> **Work to be completed**: Search the data below for the string "script". Extract every line that contains it.
-- start The input --
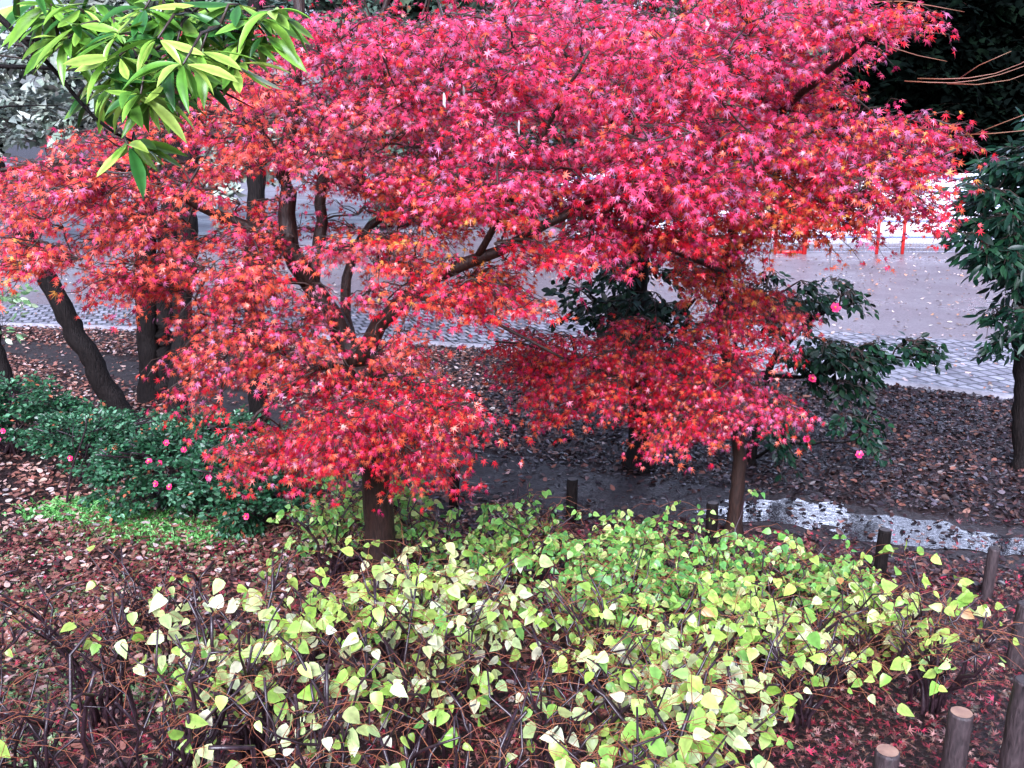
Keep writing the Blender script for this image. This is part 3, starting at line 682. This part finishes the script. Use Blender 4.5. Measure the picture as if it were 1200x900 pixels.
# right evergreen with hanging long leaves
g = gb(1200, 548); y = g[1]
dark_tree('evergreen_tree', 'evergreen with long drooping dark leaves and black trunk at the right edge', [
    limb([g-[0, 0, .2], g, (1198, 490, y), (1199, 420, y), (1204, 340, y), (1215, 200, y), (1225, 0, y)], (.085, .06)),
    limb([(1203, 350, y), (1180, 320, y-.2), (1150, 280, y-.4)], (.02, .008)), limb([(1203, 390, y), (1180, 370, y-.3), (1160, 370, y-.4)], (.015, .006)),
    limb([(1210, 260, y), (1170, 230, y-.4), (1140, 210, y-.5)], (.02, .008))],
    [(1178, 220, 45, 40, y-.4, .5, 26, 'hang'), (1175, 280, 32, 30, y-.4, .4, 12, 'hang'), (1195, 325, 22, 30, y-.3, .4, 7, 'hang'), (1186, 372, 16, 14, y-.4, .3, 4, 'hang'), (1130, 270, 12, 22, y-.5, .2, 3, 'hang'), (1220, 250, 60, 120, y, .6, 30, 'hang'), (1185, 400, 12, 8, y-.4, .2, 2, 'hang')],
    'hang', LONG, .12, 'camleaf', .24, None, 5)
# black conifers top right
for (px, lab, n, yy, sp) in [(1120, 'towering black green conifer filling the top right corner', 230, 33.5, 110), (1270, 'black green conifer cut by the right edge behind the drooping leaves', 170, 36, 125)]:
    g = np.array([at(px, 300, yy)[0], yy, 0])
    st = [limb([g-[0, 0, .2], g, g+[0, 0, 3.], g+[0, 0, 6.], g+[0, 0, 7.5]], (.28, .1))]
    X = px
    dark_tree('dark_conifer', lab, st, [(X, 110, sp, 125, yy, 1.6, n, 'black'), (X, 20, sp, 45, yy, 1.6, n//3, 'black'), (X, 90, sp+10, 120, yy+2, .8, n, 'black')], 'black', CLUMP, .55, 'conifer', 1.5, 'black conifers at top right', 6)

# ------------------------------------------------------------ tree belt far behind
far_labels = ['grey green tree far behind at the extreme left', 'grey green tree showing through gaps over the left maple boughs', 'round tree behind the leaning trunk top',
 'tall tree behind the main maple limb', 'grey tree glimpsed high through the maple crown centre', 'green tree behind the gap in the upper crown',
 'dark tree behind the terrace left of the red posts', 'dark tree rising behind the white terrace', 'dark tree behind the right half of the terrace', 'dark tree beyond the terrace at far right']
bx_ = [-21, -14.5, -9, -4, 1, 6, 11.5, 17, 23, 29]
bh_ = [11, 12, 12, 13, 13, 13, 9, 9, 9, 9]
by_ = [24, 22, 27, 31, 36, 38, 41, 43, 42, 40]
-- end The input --
-- start The input --
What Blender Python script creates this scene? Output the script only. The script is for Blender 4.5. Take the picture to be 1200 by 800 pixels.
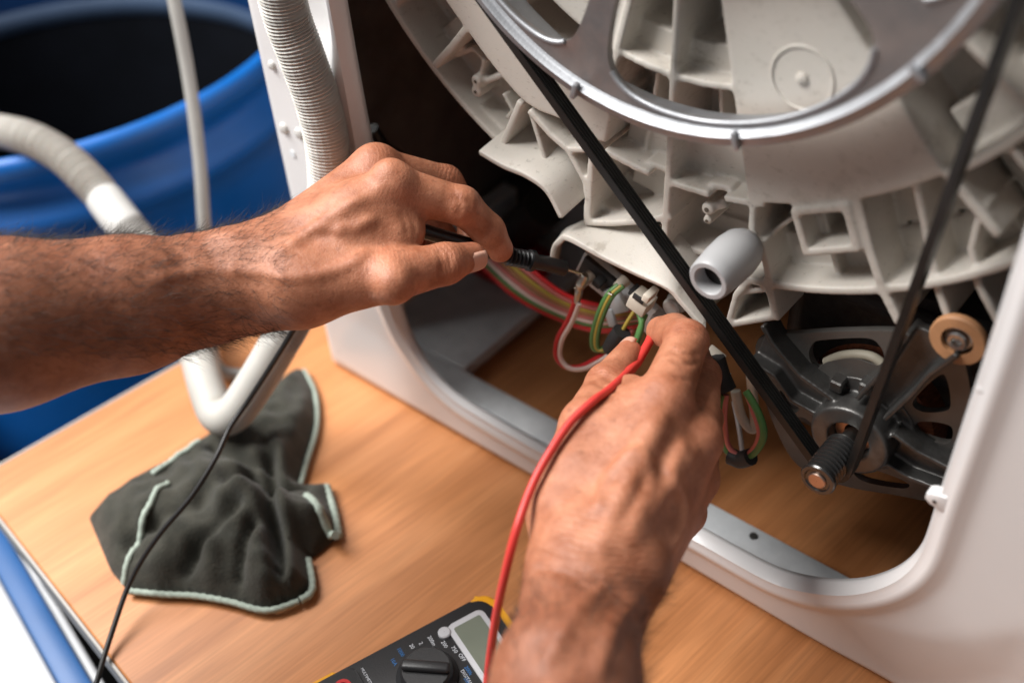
-- end The input --
> **Solution to this exercise**:
Keep writing the Blender script for this image. This is part 3, starting at line 682. This part finishes the script. Use Blender 4.5. Measure the picture as if it were 1200x900 pixels.
What Blender Python script creates this scene? Output the script only. The script is for Blender 4.5. Take the picture to be 1200 by 800 pixels.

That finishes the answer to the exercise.